The songs and tunes of the Atlantic Fringe – the combined traditions from Ireland to Appalachia and beyond – are the result of generations of movement and migration, of leave-taking and homecoming, back and forth across the ocean in an endless tide of cultural exchange. Lyrics and melodies borrowed from one land wash ashore on another, only to return again later transformed, peopled with new characters and set in different modes. Together, The Unwanted — with Cathy and Seamie hailing from the west coast of Ireland hovering close to our own Atlantic fringe and Rick, California-born and steeped in a music that proves that the old songs landed on America’s Atlantic seaboard before making the gradual dusty trip west to the edge of the Pacific — demonstrate a deep understanding and appreciation of the music of both the old world and the new, and together they have created a seamless fusion of these traditions, showing that the process of transformation arising from the musical ebb and flow along the Atlantic fringe continues today.
Advertisement
Lovers of Cathy Jordan’s voice will be excited to hear that she has finished recording on that rarest of beasts, the almost mythical, oft-rumoured but never spotted solo album. With her committments to both Dervish and The Unwanted taking their toll on her time, it has taken her some time to respond to the urgings and pleadings of her fans, but I’m reliably informed that ‘the solo album’ will be released in the early part of next year.
In a ‘blink and you’ll miss it’ visit to these shores, four-time Grammy Award winner David Holt – musician, storyteller, historian, television host and entertainer – dedicated to performing and preserving traditional American music and stories, will be making an appearance at Odessa on Saturday September 10. Holt plays 10 acoustic instruments and has released numerous award-winning recordings of traditional mountain music and southern folktales. He regularly performs with the king of the flatpickers Doc Watson and has just taken part in the 2011 Cape Clear Storytelling festival.

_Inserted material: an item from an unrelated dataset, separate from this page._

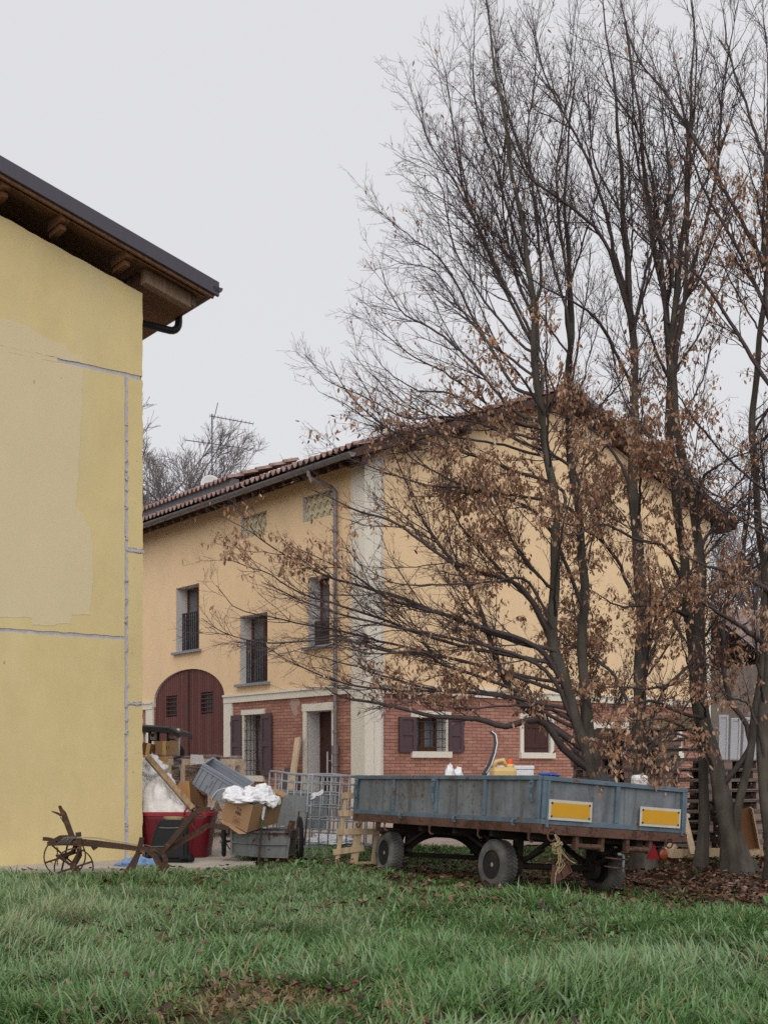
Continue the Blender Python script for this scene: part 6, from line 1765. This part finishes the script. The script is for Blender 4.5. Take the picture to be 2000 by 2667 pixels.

Lumiere, which brings together Éilís Kennedy (one of the most underrated voices in Irish music) and her fellow Dingle native Pauline Scanlon, will be playing in Whelan’s on Tuesday September 13. Both have, over the past few years, built their individual reputations on natural and genuine interpretations of songs, both old and new, sung in Irish and in English. Both have performed widely as solo artists, but last year’s Lumiere album brought them out of the backrooms where they had up until then shared their love of singing together and propelled them onto a far larger stage.